Trump claims ‘victory for security’ in travel ban ruling

Restrictions continue for residents of six ‘terror-prone’ Muslim-majority countries

A flag flies outside the US supreme court after it was announced that the court will allow a limited version of Donald Trump’s travel ban to take effect. Photograph: Eric Thayer/Getty

A flag flies outside the US supreme court after it was announced that the court will allow a limited version of Donald Trump’s travel ban to take effect. Photograph: Eric Thayer/Getty

 

US president Donald Trump has welcomed a supreme court decision to uphold part of his controversial travel ban as “a clear victory for our national security,” as the country’s highest court paved the way for travel restrictions on residents of what Mr Trump termed six “terror-prone” countries.

In a decision on Monday, the supreme court ruled that a limited version of Mr Trump’s immigration ban can come into effect, though it “may not be enforced against foreign nationals who have a credible claim of a bona fide relationship with a person or entity in the United States”. The decision is likely to affect the issuance of visas to new applicants from the six Muslim-majority countries affected by the ban – Iran, Libya, Somalia, Sudan, Syria and Yemen.
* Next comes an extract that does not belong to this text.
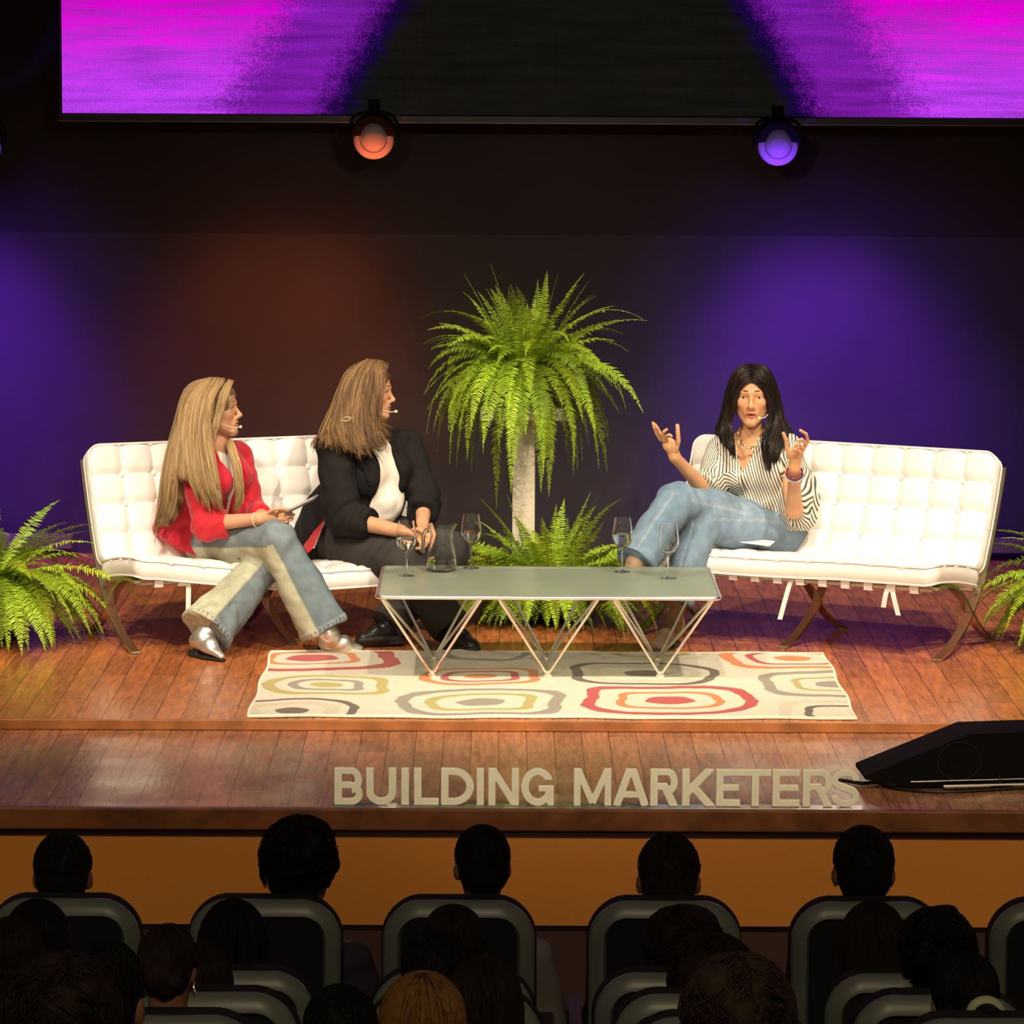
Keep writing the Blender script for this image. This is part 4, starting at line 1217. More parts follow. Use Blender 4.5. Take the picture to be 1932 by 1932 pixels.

In a statement, the president said the decision would allow the “travel suspension for the six terror-prone countries and the refugee suspension to become largely effective”.

“As president, I cannot allow people into our country who want to do us harm,” he said. “I want people who can love the United States and all of its citizens, and who will be hardworking and productive. My number one responsibility as commander in chief is to keep the American people safe.”

The supreme court will consider the full case after the summer recess.

Monday’s decision in effect removes the stay on aspects of the ban that was introduced following judgments by several lower courts over the past few months.

Most recently the fourth circuit court of appeal in Virginia upheld a ruling in Maryland that the revised proposed 90-day ban on immigration from six Muslim-majority countries violated the principle of religious freedom enshrined in the constitution. It followed a similar judgment by a federal district court in Hawaii.

Legal minefield

Several courts used the president’s previous comments against Muslims during his presidential campaign as part of their reasoning.

The decision by the supreme court to hear the Trump administration’s appeal of the federal court rulings in the autumn sets up a major constitutional challenge for the nine-member court who will have to decide about the constitutionality of the US president’s power over immigration and national security matters. Mr Trump and his lawyers have consistently argued that it is the right of the US president to take measures that are deemed to be in the interest of national security.

Mr Trump signed an executive order banning immigration from seven Muslim-majority countries within his first week in office, a move that caused chaos at airports across the country and prompted multiple law suits. After a stay was placed on the order Mr Trump presented a revised order in March which excluded Iraq from the list of countries covered by the ban and omitted a section that appeared to target Syrian refugees.

The supreme court decision, announced on the court’s last day of term, could open up a legal minefield as lawyers try to prove an immigrant’s claims of a “bona fide relationship” with a person in the United States.

Global perceptions of the US

Meanwhile, a survey by the Pew Research Centre has found that the United States’s reputation across the world has plunged in the wake of Mr Trump’s election.

The annual survey, which looks at perceptions of the US in 37 countries, found that the favourability of the US has fallen sharply in virtually all countries since the billionaire property developer was elected. The notable exceptions are Russia and Israel where positive opinions of the US rose following his election.

The study found that a median of just 22 per cent of people in 37 countries had confidence in Mr Trump, compared to the 64 per cent favourability rating enjoyed by his predecessor Barack Obama at the end of his presidency. His leadership has also affected global perceptions of the US, with 49 per cent of people favourably inclined towards the US, compared to 64 per cent in the closing years of the Obama presidency.

The last time there was such a shift in global perceptions of a US presidency was after the election of Mr Obama when perceptions of the US shot up following the George W Bush presidency, which had seen historically low ratings internationally.

The survey, which was undertaken between February and May this year, questioned more than 40,000 respondents in 37 countries.

Almost a third (32 per cent) of respondents supported Mr Trump’s plan to ban immigration from Muslim-majority countries, though support rose to more than half in four countries – Hungary, Poland, Israel and Russia.